(I emailed this story to UK advertising legend and fellow twitterer and blogger Dave Trott. It’s about a man whose work we both admire a lot and was my first boss in advertising. His name is Ed McCabe. It’s the story of how I got hired by him. Dave said it would make a good blog post for advertising students. Dave is right. As usual..)
I was living in London at the tail end of 1989 and attending a D&AD creative workshop. By day I sold airtime on ITV, the UK commercial TV network. I wasn’t that good at it. And I urgently felt the need to do something I loved doing. And creative advertising was and remains it. I was smitten. I had just gotten a US green card in a visa lottery and was headed to New York in the New Year. The last stop on the workshop was BBH. The brilliant Martin Galton and Will Awdry taught it. In the pub afterwards I asked them who they recommended working for the USA. They asked me who I’d like to work for in the UK and I said “Dave Trott”. They gave it a bit of a think and replied “Ed McCabe”.

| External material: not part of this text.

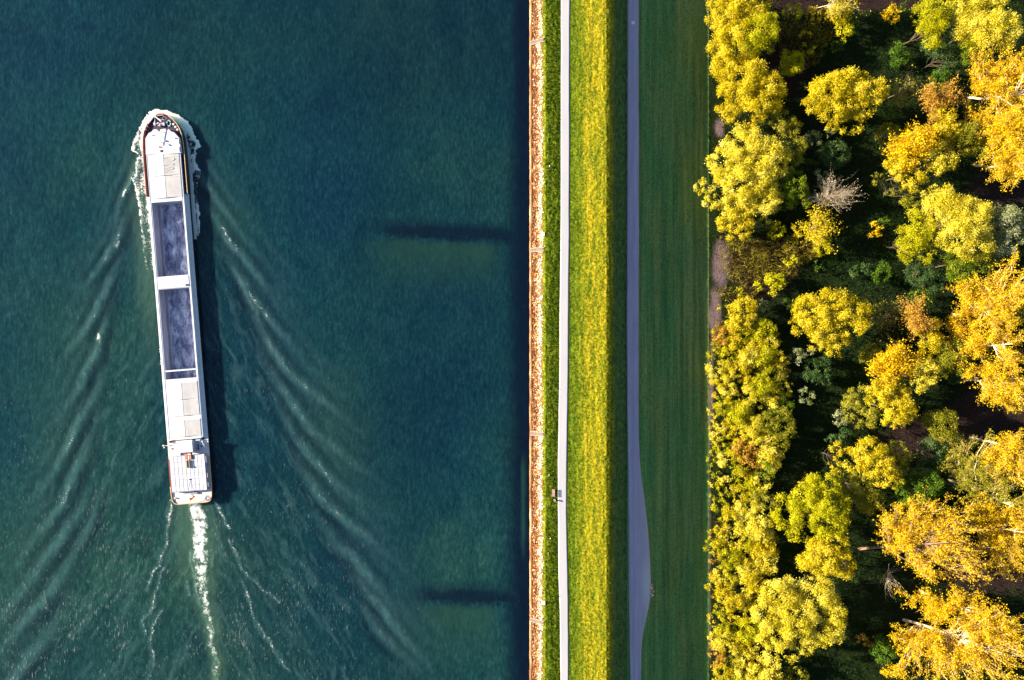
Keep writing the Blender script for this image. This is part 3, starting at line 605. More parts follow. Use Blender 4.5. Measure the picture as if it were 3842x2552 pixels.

So off to NYC I went with one name in my head: Ed McCabe. After a while I began spending Saturdays in the library of the Pratt Institute in Brooklyn perusing their vast ad annual collection. Pretending that I was a student there. Seeing Ed’s work through the years confirmed that this was the guy for me. His work was so arresting and direct and strategically sound. He created the campaigns that made Perdue Chicken, Maxell Tape and Volvo – to name but three – household names and premium brands. He was a true advertising genius. The only one I’ve ever encountered in advertising. He was also a bit mad. But in a good way. Someone once described Ed as having adrenaline instead of blood. And dynamite instead of adrenaline. I’d say that was pretty accurate, if difficult to imagine perhaps.
The only problem was he had left Scali McCabe Sloves a few years previous and was off doing the Paris-Dakar rally and other fun things. But then he came back to New York and started a new agency. Unfortunately for me, only had a handful of creative’s working. So the chances of getting hired by him looked slim. Someone had to get fired or die. I would find out later that working for Ed increased the risk of both of these possibilities immensely.
But I was dead set on achieving my goal. I decided to create a book of ads targeted purely at Ed. And the best way to do this would be to stalk him. Literally. I knew where he lived and I knew where he worked. And I also knew he frequently took the subway to the office. So I followed him around observing the products he used. I read somewhere in an interview that he drank Fernet Branca and sparkling mineral water at lunch while he spoke to the journalist. I knew from experience this was a hangover cure so I created a campaign for that. I knew he hated then-upstart New York agency Kirshenbaum and Bond, so I submitted a really bad book of ads to their recruiter just so I could get a rejection letter from them. I put this letter at the front of my book with the headline DEAR ED McCABE, I HOPE YOUR IDEA OF GREAT ADVERTISING ISN’T THE SAME AS MESSRS KIRSHENBAUM AND BOND’S. It worked. I was hired. Only took me two years!